Both regions have since served as Russian client states and are almost completely supported financially by the Kremlin. Recently, the towering Abkhazian president, Aslan Bzhania, was met with an angry mob of protesters who quickly captured several government buildings and used a truck to ram down the gates of parliament, which soon forced his resignation. The people were upset at a proposed bill that would allow Russian citizens to purchase property in Sokhumi, the capital city, free of taxation. The residents of Sokhumi were livid that the move would drive up the cost of living for everyone else, so they forced Bzhania to abdicate. Imagine what the people of Tbilisi could accomplish in response to the parliamentary election that was riddled with irregularities, intimidation, and ballot stuffing…
The number of protests started increasing a couple of days before the fatuous ruling by the judge and will continue well into the last week of November as the new Parliament convenes on Monday, the 25th. They have all remained without conflict except for the morning of Tuesday the 19th when the police cleared out tents and barriers set up by protesters. 16 were arrested and a few were injured.
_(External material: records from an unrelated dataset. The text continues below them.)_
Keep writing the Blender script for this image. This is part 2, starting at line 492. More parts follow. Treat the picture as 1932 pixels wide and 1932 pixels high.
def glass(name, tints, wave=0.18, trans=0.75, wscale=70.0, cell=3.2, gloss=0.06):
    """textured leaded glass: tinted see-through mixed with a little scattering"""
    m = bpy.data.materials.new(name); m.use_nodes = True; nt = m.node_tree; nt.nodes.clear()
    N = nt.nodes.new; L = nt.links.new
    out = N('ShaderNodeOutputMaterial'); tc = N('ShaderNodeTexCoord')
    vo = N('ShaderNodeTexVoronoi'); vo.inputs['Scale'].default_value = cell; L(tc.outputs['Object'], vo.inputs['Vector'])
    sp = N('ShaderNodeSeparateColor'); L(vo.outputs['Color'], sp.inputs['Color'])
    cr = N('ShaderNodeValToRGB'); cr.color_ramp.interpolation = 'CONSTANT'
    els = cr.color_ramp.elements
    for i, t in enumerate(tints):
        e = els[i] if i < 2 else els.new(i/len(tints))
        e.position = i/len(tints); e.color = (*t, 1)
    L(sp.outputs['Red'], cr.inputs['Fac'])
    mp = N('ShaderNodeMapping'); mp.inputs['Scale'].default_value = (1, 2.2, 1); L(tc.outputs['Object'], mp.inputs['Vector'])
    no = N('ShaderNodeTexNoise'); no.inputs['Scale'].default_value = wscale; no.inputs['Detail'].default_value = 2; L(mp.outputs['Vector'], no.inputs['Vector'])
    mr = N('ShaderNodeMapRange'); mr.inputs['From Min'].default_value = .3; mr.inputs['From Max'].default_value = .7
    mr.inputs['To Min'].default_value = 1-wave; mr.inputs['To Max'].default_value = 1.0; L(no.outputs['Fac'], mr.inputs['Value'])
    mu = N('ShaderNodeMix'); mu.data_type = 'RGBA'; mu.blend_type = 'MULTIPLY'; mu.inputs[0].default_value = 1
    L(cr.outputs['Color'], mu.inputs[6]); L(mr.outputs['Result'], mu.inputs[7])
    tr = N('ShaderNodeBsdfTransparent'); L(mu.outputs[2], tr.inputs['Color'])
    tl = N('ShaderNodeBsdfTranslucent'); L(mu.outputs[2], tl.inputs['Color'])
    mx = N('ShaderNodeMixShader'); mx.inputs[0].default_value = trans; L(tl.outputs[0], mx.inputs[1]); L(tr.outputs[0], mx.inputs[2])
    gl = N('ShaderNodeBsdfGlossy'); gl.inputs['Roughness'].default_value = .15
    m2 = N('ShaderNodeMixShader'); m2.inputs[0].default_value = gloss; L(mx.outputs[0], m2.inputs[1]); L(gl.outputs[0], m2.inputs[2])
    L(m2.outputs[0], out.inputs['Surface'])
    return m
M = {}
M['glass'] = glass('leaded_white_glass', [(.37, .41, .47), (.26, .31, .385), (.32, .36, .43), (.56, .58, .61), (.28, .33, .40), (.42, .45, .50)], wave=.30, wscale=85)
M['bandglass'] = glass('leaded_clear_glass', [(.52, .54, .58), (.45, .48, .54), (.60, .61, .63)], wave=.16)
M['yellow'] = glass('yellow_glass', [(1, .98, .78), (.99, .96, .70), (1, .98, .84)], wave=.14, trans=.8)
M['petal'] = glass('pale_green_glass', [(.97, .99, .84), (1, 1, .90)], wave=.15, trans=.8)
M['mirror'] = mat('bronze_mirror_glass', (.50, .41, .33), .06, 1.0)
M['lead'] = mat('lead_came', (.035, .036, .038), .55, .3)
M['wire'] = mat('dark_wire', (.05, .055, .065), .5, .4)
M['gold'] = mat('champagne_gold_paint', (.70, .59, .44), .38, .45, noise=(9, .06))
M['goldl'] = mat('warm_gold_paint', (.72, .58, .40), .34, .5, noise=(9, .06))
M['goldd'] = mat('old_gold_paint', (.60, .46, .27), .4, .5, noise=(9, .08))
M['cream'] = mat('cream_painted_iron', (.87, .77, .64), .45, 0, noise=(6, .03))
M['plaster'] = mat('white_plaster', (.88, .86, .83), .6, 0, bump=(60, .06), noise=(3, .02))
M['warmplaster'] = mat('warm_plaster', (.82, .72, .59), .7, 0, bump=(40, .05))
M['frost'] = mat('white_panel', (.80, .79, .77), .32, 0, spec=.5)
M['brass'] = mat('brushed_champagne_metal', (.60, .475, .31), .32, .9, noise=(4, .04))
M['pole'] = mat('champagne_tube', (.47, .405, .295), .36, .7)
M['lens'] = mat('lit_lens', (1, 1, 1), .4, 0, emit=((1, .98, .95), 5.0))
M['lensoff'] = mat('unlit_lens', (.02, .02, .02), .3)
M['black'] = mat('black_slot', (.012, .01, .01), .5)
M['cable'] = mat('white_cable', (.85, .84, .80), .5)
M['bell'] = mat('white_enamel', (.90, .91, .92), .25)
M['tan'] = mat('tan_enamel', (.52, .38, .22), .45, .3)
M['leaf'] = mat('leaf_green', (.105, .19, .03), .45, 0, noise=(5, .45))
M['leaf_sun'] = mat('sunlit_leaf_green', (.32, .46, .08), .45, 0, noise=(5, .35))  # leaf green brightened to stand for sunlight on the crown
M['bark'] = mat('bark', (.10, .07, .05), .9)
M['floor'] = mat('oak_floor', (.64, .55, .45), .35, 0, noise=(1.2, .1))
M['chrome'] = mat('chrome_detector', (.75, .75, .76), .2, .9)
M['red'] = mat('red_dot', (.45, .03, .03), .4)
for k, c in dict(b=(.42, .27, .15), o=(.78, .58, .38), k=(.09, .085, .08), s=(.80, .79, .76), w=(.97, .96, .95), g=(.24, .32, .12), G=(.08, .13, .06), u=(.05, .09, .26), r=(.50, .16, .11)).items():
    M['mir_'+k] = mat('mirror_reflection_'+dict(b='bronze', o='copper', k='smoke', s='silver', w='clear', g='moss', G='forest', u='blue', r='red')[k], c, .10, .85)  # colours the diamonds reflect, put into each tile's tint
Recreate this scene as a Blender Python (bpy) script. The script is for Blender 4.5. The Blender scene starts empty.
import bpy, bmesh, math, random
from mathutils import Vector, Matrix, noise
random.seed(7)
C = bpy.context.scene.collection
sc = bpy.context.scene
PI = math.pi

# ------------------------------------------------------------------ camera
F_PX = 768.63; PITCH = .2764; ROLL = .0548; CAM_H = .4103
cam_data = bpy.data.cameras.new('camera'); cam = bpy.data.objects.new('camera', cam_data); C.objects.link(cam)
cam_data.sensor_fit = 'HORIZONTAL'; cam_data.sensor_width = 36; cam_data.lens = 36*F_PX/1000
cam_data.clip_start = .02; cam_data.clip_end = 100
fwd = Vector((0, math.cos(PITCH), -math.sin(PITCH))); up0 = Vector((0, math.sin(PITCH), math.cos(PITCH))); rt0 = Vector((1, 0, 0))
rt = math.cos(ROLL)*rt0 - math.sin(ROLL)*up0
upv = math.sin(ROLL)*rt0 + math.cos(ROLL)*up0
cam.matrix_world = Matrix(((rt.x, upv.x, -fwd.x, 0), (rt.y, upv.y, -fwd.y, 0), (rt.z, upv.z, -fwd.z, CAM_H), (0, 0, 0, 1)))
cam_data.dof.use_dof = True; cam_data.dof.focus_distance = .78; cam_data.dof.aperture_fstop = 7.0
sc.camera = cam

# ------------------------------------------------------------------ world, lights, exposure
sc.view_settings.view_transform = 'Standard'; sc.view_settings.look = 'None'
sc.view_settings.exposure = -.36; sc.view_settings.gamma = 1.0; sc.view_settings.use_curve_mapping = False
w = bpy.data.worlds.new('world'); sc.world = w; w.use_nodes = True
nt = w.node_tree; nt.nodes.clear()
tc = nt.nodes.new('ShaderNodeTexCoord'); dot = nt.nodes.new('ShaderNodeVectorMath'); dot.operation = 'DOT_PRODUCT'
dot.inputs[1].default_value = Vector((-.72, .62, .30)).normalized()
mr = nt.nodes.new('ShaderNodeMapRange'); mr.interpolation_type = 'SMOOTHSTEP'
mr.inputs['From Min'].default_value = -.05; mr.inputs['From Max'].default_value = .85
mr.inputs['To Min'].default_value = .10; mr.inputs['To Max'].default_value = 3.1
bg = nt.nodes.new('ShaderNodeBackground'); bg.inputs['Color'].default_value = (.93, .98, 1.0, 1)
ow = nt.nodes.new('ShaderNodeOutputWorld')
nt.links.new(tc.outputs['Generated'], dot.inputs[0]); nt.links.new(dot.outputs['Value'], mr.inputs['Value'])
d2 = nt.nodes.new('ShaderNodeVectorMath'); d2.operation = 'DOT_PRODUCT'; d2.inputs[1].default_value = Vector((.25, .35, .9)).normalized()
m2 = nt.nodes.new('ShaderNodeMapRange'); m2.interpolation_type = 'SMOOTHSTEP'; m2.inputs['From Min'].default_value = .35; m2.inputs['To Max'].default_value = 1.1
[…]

However, the Georgian people remained defiant and reconvened down the street a few hours later and stayed overnight until the street lights cut off. The weekend is already starting off strong, with protesters successfully blocking traffic and partying around Hero Square. As the people fight for free and fair elections, let’s hope this same kind of vigor spreads to countries like mine because they are going to need it.